Hay otras agrupaciones regionales, formales o informales en la UE. Entre el Reino Unido e Irlanda (que se verá afectada por el Brexit); entre los países del llamado Grupo de Visegrado (Hungría, Polonia, la República Checa y Eslovaquia), ahora con una posición más euroescéptica y fuera del euro; Francia, Alemania y Polonia forman el Triángulo de Weimar con cumbres regulares; y los países nórdicos, incluida Noruega e Islandia –fuera de la UE mientras Dinamarca, Finlandia (ésta en el euro) y Suecia sí son Estados miembros– se coordinan constantemente y cuentan con un Consejo Nórdico; incluso para apoyar a los Bálticos, que forman otro grupo claro. De la reunión en septiembre en Atenas de Grecia, Italia, Francia, España y Portugal, salió un Foro, un UEMed, aunque los países del Sur se resisten a reconocerse como tales, pese a que tendría utilidad en esta reconfiguración. Por otra parte, es China la que convoca de tiempo en tiempo a los países del Este de la UE.
Más diversidad requiere más flexibilidad. Y, sobre todo, más solidaridad, hacia dentro y hacia fuera. Y esta falla a veces, como con el reparto de los refugiados. Pero España y otros –en el seno de la OTAN– mandan aviones a patrullar el espacio aéreo báltico, como los del Norte deben preocuparse mucho más de los riesgos y amenazas que vienen del Sur, por solidaridad y porque acaban afectándoles.

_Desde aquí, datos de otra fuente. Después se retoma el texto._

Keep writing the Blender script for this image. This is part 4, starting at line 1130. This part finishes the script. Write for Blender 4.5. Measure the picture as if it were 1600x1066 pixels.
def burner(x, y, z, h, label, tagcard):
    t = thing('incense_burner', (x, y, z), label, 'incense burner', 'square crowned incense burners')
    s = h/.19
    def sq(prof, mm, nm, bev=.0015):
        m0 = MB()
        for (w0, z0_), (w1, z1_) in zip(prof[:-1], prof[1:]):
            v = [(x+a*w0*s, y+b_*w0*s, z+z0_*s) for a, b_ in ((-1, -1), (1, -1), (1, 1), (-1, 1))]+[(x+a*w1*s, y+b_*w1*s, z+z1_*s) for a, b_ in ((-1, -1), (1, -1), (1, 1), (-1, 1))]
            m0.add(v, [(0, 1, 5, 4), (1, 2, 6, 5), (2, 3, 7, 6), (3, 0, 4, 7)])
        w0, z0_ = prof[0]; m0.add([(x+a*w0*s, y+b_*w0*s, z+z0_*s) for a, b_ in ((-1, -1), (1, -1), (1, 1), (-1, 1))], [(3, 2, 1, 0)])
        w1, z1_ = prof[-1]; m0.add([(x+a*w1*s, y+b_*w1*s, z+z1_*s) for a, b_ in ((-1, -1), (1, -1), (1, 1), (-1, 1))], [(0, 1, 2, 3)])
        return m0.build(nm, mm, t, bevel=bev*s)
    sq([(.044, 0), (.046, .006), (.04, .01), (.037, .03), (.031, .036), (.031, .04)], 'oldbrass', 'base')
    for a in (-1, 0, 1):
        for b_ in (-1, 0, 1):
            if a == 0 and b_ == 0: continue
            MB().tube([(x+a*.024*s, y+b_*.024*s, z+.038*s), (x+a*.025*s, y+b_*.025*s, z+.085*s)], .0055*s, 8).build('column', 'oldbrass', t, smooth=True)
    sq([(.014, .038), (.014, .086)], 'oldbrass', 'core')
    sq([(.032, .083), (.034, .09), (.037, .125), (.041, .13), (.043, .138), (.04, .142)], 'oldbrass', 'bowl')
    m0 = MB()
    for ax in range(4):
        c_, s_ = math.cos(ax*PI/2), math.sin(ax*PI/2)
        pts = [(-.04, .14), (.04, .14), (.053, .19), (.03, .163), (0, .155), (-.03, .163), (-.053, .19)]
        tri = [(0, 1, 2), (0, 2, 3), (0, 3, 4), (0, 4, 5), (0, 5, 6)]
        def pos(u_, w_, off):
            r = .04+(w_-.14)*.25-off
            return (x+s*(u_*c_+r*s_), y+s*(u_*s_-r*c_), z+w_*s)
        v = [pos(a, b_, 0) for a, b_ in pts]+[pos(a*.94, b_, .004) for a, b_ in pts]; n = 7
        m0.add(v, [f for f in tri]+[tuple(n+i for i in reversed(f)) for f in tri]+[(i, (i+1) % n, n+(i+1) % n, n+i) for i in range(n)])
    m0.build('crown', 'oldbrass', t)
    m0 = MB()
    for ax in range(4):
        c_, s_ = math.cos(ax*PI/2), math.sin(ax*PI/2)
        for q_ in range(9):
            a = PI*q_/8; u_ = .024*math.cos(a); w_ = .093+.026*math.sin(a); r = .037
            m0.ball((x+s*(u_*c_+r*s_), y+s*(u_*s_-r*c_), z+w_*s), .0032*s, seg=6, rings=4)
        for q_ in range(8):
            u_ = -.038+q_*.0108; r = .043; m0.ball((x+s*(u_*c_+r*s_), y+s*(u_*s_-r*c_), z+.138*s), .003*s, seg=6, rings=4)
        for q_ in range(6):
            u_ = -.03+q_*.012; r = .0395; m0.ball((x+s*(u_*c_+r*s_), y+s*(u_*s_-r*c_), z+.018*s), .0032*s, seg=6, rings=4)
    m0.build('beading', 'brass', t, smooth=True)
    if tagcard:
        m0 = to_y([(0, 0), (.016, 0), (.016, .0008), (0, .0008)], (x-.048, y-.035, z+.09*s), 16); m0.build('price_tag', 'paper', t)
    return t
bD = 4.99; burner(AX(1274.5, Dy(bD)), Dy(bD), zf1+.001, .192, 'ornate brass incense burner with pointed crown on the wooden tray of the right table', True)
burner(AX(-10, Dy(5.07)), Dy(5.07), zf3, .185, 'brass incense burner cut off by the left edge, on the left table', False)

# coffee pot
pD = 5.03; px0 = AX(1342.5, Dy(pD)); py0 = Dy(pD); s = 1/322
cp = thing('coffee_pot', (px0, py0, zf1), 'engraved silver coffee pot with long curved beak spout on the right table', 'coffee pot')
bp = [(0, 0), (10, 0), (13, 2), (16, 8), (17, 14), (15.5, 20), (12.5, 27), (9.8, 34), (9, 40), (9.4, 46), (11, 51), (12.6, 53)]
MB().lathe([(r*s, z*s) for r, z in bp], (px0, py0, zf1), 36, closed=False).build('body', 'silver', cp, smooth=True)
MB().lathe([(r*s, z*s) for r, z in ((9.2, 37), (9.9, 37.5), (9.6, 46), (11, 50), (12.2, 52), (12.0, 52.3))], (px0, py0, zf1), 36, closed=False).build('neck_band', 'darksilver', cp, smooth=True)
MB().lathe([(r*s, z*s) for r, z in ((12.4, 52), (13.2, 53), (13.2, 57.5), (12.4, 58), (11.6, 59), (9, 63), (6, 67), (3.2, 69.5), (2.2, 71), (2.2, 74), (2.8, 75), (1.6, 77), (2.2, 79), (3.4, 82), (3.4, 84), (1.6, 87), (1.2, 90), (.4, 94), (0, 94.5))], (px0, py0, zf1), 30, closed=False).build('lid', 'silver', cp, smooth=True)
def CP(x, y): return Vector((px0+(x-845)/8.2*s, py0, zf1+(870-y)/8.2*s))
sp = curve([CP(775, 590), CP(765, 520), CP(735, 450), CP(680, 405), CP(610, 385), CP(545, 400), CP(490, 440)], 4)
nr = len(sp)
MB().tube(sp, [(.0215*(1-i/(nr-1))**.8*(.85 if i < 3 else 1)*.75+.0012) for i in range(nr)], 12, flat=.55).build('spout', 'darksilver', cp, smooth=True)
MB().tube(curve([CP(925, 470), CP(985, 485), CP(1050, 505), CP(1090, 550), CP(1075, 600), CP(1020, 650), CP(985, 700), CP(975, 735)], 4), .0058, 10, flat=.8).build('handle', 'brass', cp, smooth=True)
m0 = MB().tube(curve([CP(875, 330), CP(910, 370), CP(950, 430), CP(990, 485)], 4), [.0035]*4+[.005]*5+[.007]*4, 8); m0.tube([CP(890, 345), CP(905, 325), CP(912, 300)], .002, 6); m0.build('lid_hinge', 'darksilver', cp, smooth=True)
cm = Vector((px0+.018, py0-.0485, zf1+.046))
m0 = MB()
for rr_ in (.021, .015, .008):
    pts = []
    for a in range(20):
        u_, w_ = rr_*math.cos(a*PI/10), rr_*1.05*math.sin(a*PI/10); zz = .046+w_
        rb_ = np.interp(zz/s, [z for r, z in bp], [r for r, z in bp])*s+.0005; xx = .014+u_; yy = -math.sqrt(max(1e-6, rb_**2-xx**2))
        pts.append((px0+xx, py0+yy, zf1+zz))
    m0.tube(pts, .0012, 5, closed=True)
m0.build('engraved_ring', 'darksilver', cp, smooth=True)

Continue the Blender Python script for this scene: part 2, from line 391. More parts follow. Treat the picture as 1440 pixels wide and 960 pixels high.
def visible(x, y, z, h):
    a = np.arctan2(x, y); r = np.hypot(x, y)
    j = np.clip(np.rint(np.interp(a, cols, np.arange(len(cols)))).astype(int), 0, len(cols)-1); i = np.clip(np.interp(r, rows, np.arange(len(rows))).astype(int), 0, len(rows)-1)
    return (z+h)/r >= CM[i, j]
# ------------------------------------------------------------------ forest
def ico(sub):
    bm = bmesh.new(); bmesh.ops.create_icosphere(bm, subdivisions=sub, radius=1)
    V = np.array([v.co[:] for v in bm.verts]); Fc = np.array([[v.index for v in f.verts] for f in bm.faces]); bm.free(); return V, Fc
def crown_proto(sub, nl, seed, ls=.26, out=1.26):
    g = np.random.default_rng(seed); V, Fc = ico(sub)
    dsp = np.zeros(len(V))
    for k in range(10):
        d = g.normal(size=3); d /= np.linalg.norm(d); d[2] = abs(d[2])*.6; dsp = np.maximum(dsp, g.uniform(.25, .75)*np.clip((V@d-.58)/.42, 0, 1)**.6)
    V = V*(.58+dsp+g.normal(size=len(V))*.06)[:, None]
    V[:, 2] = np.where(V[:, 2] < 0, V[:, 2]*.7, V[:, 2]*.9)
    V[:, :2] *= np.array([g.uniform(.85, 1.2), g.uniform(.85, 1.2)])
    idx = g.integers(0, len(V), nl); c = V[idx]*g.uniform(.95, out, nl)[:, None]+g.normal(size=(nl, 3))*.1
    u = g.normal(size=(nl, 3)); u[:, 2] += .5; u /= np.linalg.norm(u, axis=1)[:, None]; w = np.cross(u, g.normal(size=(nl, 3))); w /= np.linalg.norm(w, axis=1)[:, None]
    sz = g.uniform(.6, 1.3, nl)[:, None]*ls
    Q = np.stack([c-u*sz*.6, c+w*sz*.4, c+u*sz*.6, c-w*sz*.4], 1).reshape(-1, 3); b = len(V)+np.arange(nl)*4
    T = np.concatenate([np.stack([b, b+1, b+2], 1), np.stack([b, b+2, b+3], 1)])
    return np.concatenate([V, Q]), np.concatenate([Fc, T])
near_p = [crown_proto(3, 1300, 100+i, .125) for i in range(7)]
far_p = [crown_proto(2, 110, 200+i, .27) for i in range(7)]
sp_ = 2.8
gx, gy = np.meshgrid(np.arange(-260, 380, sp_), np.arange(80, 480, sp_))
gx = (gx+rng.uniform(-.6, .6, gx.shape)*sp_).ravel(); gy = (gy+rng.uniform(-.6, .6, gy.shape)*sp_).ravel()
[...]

Es verdad que así es más difícil alcanzar grandes consensos. Pero esta es una Europa mucho más compleja que la de los Seis iniciales. Para la estudiosa norteamericana Anne Marie Slaughter, la UE debería verse como “el líder mundial en la creación de una nueva forma política: un orden cooperativo regional que ofrece unidad y flexibilidad, un organismo que puede actuar simultáneamente junto y por separado”.
E pluribus unum (unidad en la diversidad) decía uno de los lemas de EEUU que figuró en los primeros billetes de dólar y que la UE no sólo debería haber hecho suyo, sino haberlo entendido y practicarlo a su manera.